Data lines:
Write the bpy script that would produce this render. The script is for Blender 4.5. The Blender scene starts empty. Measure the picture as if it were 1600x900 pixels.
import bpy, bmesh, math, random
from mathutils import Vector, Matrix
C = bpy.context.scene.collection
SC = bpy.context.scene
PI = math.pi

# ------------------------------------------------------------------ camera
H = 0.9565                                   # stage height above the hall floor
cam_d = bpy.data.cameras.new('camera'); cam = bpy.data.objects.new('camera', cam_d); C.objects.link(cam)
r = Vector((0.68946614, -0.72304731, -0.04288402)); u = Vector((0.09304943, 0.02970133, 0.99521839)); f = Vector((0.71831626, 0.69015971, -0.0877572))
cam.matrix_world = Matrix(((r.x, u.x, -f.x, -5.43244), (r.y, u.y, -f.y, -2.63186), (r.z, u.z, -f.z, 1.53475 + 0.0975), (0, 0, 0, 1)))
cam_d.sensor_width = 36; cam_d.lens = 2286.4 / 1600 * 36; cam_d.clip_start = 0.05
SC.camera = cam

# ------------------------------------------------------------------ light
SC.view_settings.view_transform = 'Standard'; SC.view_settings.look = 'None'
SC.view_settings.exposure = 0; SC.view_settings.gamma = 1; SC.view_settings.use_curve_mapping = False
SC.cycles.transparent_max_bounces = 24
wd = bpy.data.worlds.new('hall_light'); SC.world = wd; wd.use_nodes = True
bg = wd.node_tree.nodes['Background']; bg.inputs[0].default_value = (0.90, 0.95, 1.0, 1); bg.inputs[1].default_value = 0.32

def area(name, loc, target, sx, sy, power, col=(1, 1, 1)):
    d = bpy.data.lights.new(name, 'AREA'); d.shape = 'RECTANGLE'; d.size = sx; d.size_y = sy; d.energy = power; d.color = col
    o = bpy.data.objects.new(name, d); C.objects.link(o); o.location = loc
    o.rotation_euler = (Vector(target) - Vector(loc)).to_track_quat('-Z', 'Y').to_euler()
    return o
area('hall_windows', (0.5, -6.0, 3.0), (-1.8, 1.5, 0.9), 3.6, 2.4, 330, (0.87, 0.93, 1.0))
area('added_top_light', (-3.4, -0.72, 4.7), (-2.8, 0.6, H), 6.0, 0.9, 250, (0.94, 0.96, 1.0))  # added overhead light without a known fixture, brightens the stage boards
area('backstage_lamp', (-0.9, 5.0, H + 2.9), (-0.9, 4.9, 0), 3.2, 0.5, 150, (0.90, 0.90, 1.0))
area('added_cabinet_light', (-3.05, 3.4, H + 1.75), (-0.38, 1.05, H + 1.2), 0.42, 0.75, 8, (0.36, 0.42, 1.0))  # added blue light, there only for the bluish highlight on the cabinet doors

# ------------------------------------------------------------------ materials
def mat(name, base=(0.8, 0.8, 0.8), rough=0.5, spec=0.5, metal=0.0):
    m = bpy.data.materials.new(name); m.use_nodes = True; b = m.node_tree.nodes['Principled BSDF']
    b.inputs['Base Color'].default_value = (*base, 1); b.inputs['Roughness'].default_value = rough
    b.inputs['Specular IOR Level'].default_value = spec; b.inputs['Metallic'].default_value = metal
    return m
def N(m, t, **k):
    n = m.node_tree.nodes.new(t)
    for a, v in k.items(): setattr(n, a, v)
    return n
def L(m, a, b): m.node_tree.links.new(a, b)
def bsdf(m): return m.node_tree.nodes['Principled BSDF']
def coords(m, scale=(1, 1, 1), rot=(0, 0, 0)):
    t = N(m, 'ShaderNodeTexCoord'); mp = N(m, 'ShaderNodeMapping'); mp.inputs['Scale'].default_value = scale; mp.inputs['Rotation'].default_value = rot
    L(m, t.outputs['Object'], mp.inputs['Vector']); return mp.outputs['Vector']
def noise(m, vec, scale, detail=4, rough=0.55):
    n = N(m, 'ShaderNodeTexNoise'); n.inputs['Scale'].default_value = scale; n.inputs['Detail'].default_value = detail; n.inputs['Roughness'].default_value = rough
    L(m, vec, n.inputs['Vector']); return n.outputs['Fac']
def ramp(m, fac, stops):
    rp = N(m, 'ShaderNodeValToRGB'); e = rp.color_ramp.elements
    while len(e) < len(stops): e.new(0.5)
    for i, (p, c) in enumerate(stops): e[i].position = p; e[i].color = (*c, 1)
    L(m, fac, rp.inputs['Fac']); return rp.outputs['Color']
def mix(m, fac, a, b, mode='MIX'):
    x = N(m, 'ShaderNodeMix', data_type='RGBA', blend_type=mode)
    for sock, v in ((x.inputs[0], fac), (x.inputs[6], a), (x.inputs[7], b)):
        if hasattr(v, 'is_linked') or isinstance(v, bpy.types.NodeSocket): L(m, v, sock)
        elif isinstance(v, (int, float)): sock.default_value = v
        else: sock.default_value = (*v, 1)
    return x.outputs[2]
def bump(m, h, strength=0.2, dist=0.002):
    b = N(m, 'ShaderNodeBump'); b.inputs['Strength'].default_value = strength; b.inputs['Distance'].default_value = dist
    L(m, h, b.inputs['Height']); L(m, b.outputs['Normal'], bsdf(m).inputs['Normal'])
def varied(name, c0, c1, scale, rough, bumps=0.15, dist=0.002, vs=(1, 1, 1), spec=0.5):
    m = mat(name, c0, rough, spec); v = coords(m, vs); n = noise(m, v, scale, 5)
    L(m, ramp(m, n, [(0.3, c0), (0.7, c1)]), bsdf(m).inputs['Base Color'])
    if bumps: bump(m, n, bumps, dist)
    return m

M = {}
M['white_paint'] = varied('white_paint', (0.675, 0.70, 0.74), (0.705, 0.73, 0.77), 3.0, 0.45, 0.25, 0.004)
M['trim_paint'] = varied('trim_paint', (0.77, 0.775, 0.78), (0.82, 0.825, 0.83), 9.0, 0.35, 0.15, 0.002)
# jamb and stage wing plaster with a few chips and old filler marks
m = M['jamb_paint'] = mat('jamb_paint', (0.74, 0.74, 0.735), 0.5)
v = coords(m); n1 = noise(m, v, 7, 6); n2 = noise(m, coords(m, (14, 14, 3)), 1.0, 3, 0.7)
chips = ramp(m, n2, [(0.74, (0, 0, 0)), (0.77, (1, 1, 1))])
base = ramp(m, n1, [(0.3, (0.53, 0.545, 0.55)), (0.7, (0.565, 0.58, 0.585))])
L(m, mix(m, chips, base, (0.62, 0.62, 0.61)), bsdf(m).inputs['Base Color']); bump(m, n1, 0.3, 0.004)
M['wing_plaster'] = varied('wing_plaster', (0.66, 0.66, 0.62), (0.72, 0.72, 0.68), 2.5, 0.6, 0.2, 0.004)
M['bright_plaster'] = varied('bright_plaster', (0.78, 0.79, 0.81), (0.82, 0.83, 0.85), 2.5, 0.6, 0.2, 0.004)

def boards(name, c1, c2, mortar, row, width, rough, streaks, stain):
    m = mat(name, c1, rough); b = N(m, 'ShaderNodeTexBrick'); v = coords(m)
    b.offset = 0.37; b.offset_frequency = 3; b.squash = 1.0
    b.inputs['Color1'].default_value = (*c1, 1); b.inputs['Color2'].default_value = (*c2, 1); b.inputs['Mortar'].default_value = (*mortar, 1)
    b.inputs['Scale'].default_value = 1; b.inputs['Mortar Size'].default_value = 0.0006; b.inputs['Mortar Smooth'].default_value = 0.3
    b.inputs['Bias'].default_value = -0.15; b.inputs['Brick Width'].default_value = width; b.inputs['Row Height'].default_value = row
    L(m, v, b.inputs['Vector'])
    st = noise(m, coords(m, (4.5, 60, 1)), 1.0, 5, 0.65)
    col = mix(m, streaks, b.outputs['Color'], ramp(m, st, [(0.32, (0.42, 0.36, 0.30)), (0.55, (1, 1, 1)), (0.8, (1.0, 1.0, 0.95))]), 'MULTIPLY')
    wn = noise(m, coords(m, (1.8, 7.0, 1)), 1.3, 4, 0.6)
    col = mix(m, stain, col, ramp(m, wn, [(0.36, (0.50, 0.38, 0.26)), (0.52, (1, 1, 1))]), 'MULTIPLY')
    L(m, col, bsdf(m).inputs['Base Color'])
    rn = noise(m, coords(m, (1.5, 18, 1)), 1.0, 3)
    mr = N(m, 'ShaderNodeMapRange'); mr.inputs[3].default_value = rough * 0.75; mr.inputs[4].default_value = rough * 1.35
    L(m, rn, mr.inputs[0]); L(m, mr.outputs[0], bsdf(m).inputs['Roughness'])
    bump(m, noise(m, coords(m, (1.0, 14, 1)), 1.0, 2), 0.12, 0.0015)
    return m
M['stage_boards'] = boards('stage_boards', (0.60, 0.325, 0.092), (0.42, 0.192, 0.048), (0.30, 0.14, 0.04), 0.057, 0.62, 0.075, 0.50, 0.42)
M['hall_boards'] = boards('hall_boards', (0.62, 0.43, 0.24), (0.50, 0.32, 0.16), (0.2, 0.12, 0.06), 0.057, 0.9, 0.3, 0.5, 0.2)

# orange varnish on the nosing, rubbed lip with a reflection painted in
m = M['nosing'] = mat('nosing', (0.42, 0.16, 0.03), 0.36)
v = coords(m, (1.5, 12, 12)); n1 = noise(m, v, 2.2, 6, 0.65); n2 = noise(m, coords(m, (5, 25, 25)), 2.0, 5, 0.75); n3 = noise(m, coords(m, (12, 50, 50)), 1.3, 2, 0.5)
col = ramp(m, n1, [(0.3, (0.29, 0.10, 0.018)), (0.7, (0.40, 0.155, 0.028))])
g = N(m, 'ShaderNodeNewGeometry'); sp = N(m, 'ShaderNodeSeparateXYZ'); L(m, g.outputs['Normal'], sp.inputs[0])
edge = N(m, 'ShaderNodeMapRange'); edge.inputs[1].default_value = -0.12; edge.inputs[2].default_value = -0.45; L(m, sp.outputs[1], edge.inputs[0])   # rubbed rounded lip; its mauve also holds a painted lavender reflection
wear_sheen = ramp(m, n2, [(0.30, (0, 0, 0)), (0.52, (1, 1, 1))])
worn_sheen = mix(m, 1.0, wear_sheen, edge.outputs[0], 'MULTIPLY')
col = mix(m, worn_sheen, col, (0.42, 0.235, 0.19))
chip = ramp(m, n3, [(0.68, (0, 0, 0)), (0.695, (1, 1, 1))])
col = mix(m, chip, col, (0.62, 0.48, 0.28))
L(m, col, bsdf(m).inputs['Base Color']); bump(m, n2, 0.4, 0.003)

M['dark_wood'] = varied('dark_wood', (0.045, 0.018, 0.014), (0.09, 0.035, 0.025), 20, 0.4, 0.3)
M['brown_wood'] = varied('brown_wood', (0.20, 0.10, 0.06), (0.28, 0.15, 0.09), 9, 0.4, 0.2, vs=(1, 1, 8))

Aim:
Repeat the material word for word from its opening line up to and including the line containing "PI = math.pi".

Solution to the problem:
Write the bpy script that would produce this render. The script is for Blender 4.5. The Blender scene starts empty. Measure the picture as if it were 1600x900 pixels.
import bpy, bmesh, math, random
from mathutils import Vector, Matrix
C = bpy.context.scene.collection
SC = bpy.context.scene
PI = math.pi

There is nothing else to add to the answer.